So I'm trying to get a grasp on the separation of variables method - which, as I understand, basically says that $u(x,t) = \varphi(x)G(t)$.
This is how I understand the process:
So given the PDE $\frac{\partial{u}}{\partial{t}} = k\frac{\partial^2{u}}{\partial{x^2}}$, this implies that it can be rewritten as $\frac{\partial}{\partial{t}}(\varphi(x)G(t)) = k\frac{\partial^2}{\partial{x^2}}(\varphi(x)G(t))$, which can be factored to $$\varphi(x)\frac{\mathrm{d}G}{\mathrm{d}t} = kG(t)\frac{\mathrm{d}^2\varphi}{\mathrm{d}x^2}$$
Dividing both sides by $\varphi(x)G(t)$ (as well as by $k$, because I've heard that makes it easier), we get each side as a function of a single variable - the left a function of t, and the right a function of x, which is then set equal to a constant $-\lambda$, since they have to equal the same thing:
$$\frac{1}{kG(t)}\frac{\mathrm{d}G}{\mathrm{d}t} = \frac{1}{\varphi(x)}\frac{\mathrm{d}^2\varphi}{\mathrm{d}x^2} = -\lambda$$
So solving the ODE $\frac{1}{G}\frac{\mathrm{d}G}{\mathrm{d}t} = -k\lambda$, we can write it as $\frac{\mathrm{d}G}{G} = -k\lambda\mathrm{d}t$. Integrating both sides gives the equation $\ln(G)=-k\lambda t + c_1$, and solving for G we get $G = c_1e^{-k\lambda t}$.

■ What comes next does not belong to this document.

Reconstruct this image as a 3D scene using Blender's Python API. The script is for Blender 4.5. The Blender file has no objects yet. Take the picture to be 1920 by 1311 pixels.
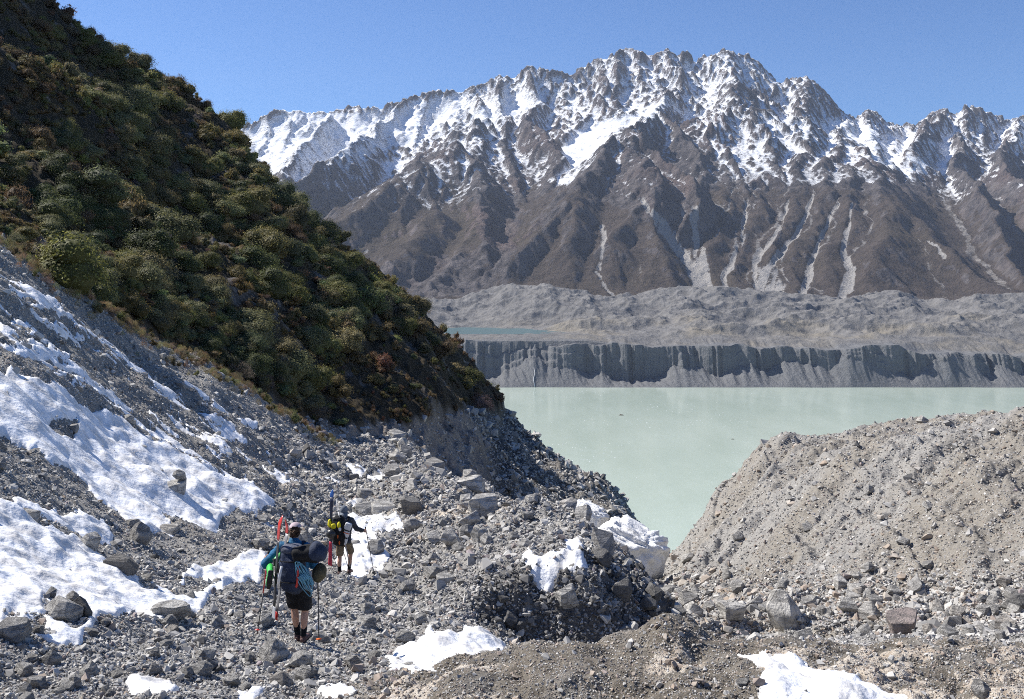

To solve the other, I used undetermined coefficients and found that solving the characteristic equation gave complex roots $\pm\sqrt{\lambda}\,i$, leading to the homogeneous solution $\varphi = c_2\cos{\sqrt{\lambda}}+c_3\sin{\sqrt{\lambda}}$.
Then $$u(x,t) = \varphi(x)G(t) = (c_1e^{-k\lambda t} )(c_2\cos{\sqrt{\lambda}}+c_3\sin{\sqrt{\lambda}})$$ $$ = Ae^{-k\lambda t}\cos{\sqrt{\lambda}}+Be^{-k\lambda t}\sin{\sqrt{\lambda}}$$
Where $A = c_1c_2$ and $B = c_1c_3$.
Is this solution correct?
Your solution is correct, but the method that you use doesn't gives the GENERAL solution. It only gives PARTICULAR solutions on the predetermined form $\varphi(x)G(t)$ and on the form of any linear combination of those particular solutions : $$u(x,t)=\sum_{\substack{ any\: \lambda }} A_{(\lambda)} e^{-k\lambda t}\cos(\sqrt{\lambda} \,x) +\sum_{\substack{ any\: \lambda }} B_{(\lambda)} e^{-k\lambda t}\sin(\sqrt{\lambda} \,x) $$ where $A$ and $B$ are any functions of $\lambda$.
These kind of solutions are finite or infinite series.
The above discret form can be extended to : $$u(x,t)=\int A(\lambda) e^{-k\lambda t}\cos(\sqrt{\lambda} \,x)\:d\lambda +\int B(\lambda) e^{-k\lambda t}\sin(\sqrt{\lambda} \,x) \:d\lambda$$ with defined integrals on limited or infinite range.
Also, they are solutions in case of negative $\lambda$, similar to above but with hyperbolic functions instead of circular functions. And even more generally complex solutions with complex $\lambda$.